Task to complete =>
Give every line of the data again, unchanged, but with no pictures.

Data extract =>

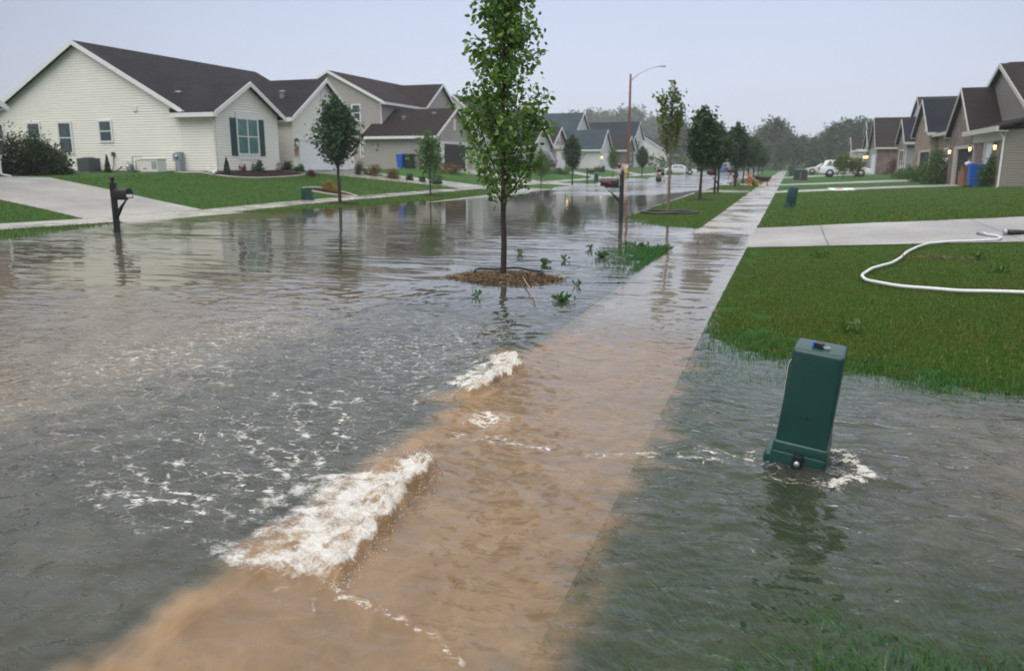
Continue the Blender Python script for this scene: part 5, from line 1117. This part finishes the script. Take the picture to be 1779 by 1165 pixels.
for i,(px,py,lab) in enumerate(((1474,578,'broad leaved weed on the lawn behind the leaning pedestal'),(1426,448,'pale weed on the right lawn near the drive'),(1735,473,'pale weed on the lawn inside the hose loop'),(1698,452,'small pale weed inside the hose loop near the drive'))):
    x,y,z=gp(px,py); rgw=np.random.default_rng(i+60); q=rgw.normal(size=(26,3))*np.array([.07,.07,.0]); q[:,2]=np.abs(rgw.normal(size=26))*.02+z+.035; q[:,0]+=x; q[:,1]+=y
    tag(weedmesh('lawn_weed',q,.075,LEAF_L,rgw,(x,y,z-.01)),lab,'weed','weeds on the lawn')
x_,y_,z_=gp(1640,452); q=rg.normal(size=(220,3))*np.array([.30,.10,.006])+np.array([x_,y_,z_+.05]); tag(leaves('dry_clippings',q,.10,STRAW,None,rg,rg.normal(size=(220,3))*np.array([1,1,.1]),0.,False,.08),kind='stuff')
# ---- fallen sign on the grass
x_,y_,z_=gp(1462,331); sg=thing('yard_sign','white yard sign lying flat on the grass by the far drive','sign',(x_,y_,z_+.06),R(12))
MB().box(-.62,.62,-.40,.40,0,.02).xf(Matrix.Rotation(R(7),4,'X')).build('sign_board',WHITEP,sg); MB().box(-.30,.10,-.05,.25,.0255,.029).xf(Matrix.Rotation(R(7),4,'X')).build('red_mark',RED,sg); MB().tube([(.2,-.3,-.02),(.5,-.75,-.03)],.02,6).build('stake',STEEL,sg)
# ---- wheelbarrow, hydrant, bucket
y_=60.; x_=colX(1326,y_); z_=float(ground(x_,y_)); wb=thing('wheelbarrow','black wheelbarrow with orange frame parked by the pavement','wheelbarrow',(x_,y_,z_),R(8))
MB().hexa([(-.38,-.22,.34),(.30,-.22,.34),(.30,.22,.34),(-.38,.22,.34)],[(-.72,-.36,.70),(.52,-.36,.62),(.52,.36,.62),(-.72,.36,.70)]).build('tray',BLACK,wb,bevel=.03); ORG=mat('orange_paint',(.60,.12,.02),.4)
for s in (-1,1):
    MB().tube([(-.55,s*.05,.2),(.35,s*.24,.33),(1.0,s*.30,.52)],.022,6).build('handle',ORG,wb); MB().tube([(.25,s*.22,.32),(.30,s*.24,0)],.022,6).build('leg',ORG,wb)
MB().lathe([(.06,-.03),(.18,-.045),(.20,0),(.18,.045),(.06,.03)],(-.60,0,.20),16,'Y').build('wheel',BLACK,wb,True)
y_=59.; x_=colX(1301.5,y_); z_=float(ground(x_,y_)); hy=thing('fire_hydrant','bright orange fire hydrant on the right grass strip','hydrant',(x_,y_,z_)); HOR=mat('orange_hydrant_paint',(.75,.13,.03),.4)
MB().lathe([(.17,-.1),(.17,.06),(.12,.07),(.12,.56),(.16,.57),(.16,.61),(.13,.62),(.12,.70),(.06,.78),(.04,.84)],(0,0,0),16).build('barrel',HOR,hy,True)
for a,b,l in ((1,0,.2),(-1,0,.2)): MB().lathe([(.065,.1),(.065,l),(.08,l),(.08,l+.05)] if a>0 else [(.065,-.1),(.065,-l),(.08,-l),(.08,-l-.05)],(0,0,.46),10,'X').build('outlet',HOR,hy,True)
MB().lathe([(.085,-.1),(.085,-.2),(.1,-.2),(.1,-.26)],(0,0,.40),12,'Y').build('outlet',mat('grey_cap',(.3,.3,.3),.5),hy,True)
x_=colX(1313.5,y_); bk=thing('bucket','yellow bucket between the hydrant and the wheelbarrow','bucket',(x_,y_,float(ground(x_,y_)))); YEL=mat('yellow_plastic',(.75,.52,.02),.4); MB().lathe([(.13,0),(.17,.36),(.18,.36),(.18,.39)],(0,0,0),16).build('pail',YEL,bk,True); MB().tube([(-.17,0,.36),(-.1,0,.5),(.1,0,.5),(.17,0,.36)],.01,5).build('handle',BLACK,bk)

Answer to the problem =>
Continue the Blender Python script for this scene: part 5, from line 1117. This part finishes the script. Take the picture to be 1779 by 1165 pixels.
for i,(px,py,lab) in enumerate(((1474,578,'broad leaved weed on the lawn behind the leaning pedestal'),(1426,448,'pale weed on the right lawn near the drive'),(1735,473,'pale weed on the lawn inside the hose loop'),(1698,452,'small pale weed inside the hose loop near the drive'))):
    x,y,z=gp(px,py); rgw=np.random.default_rng(i+60); q=rgw.normal(size=(26,3))*np.array([.07,.07,.0]); q[:,2]=np.abs(rgw.normal(size=26))*.02+z+.035; q[:,0]+=x; q[:,1]+=y
    tag(weedmesh('lawn_weed',q,.075,LEAF_L,rgw,(x,y,z-.01)),lab,'weed','weeds on the lawn')
x_,y_,z_=gp(1640,452); q=rg.normal(size=(220,3))*np.array([.30,.10,.006])+np.array([x_,y_,z_+.05]); tag(leaves('dry_clippings',q,.10,STRAW,None,rg,rg.normal(size=(220,3))*np.array([1,1,.1]),0.,False,.08),kind='stuff')
# ---- fallen sign on the grass
x_,y_,z_=gp(1462,331); sg=thing('yard_sign','white yard sign lying flat on the grass by the far drive','sign',(x_,y_,z_+.06),R(12))
MB().box(-.62,.62,-.40,.40,0,.02).xf(Matrix.Rotation(R(7),4,'X')).build('sign_board',WHITEP,sg); MB().box(-.30,.10,-.05,.25,.0255,.029).xf(Matrix.Rotation(R(7),4,'X')).build('red_mark',RED,sg); MB().tube([(.2,-.3,-.02),(.5,-.75,-.03)],.02,6).build('stake',STEEL,sg)
# ---- wheelbarrow, hydrant, bucket
y_=60.; x_=colX(1326,y_); z_=float(ground(x_,y_)); wb=thing('wheelbarrow','black wheelbarrow with orange frame parked by the pavement','wheelbarrow',(x_,y_,z_),R(8))
MB().hexa([(-.38,-.22,.34),(.30,-.22,.34),(.30,.22,.34),(-.38,.22,.34)],[(-.72,-.36,.70),(.52,-.36,.62),(.52,.36,.62),(-.72,.36,.70)]).build('tray',BLACK,wb,bevel=.03); ORG=mat('orange_paint',(.60,.12,.02),.4)
for s in (-1,1):
    MB().tube([(-.55,s*.05,.2),(.35,s*.24,.33),(1.0,s*.30,.52)],.022,6).build('handle',ORG,wb); MB().tube([(.25,s*.22,.32),(.30,s*.24,0)],.022,6).build('leg',ORG,wb)
MB().lathe([(.06,-.03),(.18,-.045),(.20,0),(.18,.045),(.06,.03)],(-.60,0,.20),16,'Y').build('wheel',BLACK,wb,True)
y_=59.; x_=colX(1301.5,y_); z_=float(ground(x_,y_)); hy=thing('fire_hydrant','bright orange fire hydrant on the right grass strip','hydrant',(x_,y_,z_)); HOR=mat('orange_hydrant_paint',(.75,.13,.03),.4)
MB().lathe([(.17,-.1),(.17,.06),(.12,.07),(.12,.56),(.16,.57),(.16,.61),(.13,.62),(.12,.70),(.06,.78),(.04,.84)],(0,0,0),16).build('barrel',HOR,hy,True)
for a,b,l in ((1,0,.2),(-1,0,.2)): MB().lathe([(.065,.1),(.065,l),(.08,l),(.08,l+.05)] if a>0 else [(.065,-.1),(.065,-l),(.08,-l),(.08,-l-.05)],(0,0,.46),10,'X').build('outlet',HOR,hy,True)
MB().lathe([(.085,-.1),(.085,-.2),(.1,-.2),(.1,-.26)],(0,0,.40),12,'Y').build('outlet',mat('grey_cap',(.3,.3,.3),.5),hy,True)
x_=colX(1313.5,y_); bk=thing('bucket','yellow bucket between the hydrant and the wheelbarrow','bucket',(x_,y_,float(ground(x_,y_)))); YEL=mat('yellow_plastic',(.75,.52,.02),.4); MB().lathe([(.13,0),(.17,.36),(.18,.36),(.18,.39)],(0,0,0),16).build('pail',YEL,bk,True); MB().tube([(-.17,0,.36),(-.1,0,.5),(.1,0,.5),(.17,0,.36)],.01,5).build('handle',BLACK,bk)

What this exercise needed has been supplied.